---------- RECORDS PROVIDED ----------

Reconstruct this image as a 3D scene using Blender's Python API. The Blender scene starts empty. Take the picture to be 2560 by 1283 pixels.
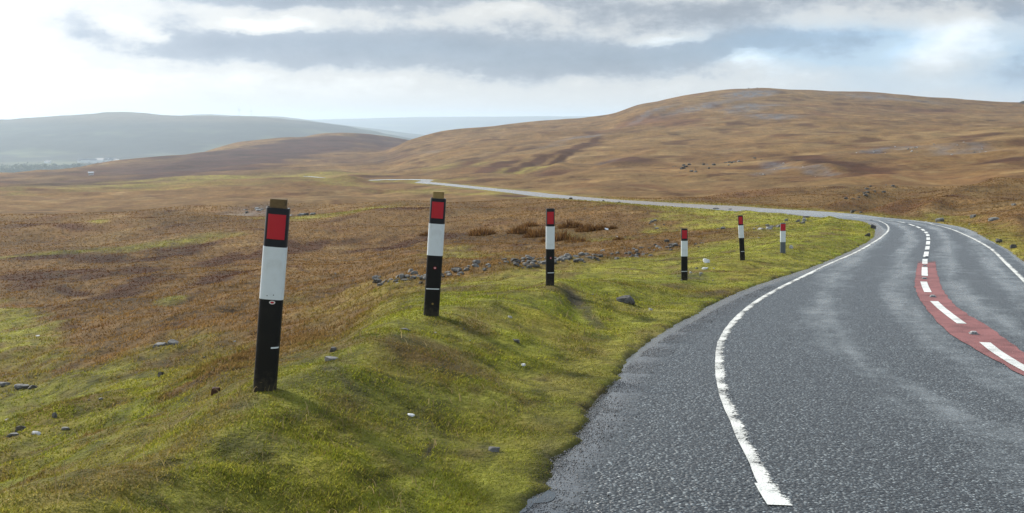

----------
---------- RECORDS PROVIDED ----------

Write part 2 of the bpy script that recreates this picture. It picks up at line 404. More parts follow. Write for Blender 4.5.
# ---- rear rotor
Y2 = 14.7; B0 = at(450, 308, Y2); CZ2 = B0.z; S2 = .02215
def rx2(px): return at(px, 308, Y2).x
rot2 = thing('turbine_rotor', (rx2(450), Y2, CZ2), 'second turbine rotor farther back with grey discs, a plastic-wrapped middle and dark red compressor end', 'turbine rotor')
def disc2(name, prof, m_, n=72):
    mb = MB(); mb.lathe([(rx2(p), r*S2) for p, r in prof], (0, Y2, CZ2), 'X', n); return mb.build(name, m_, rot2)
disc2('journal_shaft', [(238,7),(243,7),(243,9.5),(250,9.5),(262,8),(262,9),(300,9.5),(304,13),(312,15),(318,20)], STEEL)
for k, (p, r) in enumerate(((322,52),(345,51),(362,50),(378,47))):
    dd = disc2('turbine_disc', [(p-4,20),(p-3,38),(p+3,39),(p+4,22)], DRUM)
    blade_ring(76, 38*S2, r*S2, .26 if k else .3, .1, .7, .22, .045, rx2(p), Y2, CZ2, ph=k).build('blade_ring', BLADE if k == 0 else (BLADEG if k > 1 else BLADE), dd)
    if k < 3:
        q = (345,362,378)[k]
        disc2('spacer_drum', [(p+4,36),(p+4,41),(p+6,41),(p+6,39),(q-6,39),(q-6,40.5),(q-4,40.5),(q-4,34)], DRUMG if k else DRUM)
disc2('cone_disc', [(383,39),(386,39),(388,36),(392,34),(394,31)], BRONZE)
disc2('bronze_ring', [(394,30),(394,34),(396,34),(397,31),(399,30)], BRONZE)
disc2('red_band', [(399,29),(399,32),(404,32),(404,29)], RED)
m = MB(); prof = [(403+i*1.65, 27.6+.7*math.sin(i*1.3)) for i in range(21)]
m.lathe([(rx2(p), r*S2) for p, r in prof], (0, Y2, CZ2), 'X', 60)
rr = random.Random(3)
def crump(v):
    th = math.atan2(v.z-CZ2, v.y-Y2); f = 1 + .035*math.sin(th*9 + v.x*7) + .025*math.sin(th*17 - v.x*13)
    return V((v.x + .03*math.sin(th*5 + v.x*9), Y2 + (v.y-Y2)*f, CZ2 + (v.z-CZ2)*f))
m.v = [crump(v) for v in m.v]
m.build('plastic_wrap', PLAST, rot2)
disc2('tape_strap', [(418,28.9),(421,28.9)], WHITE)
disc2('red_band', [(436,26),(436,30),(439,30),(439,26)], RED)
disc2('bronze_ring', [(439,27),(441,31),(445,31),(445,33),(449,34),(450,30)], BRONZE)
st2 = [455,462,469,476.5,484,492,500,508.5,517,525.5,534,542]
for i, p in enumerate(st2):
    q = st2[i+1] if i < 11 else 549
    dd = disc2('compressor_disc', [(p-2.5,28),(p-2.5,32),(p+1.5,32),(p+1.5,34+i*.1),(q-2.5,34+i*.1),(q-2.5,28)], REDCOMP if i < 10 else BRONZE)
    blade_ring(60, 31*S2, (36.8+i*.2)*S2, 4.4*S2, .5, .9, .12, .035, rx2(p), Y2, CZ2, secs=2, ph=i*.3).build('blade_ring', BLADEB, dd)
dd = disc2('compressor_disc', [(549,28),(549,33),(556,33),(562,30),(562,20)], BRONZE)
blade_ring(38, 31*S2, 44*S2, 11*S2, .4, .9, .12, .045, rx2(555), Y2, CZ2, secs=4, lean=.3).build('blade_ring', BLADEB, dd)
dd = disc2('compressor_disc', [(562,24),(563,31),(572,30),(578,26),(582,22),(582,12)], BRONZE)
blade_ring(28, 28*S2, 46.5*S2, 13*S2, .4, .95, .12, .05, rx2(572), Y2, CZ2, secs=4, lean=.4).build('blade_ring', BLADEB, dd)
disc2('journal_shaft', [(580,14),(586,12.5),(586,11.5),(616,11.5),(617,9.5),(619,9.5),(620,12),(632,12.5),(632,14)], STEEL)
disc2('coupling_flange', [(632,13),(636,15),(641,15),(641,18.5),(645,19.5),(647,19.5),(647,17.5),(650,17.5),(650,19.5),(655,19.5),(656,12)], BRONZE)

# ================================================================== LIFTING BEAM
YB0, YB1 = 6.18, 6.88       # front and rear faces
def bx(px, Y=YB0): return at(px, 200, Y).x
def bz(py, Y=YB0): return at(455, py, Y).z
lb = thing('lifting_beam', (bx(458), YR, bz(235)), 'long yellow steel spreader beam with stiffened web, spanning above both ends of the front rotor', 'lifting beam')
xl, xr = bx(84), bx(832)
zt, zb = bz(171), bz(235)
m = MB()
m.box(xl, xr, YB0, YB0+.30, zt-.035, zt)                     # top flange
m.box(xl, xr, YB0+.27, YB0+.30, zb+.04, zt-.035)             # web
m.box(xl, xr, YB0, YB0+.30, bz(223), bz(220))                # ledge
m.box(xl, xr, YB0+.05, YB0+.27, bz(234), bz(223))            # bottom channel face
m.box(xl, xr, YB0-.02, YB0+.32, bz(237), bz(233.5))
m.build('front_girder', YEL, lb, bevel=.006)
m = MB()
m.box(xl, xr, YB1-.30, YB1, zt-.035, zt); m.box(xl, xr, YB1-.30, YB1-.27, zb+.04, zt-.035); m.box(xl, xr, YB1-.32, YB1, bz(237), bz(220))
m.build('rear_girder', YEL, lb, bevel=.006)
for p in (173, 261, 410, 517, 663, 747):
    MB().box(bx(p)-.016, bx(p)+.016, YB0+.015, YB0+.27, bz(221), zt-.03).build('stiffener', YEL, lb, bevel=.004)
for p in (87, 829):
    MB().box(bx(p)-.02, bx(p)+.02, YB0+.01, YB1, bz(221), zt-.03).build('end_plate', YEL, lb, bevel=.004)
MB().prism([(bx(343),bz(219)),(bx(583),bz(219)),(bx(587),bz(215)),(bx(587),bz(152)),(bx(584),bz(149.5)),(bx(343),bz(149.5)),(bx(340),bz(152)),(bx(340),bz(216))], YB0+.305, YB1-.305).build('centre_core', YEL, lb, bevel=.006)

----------

WORK INSTRUCTIONS
From the data, list each line in which the string "Blender" appears.

COMPLETED EXERCISE
Reconstruct this image as a 3D scene using Blender's Python API. The Blender scene starts empty. Take the picture to be 2560 by 1283 pixels.
Write part 2 of the bpy script that recreates this picture. It picks up at line 404. More parts follow. Write for Blender 4.5.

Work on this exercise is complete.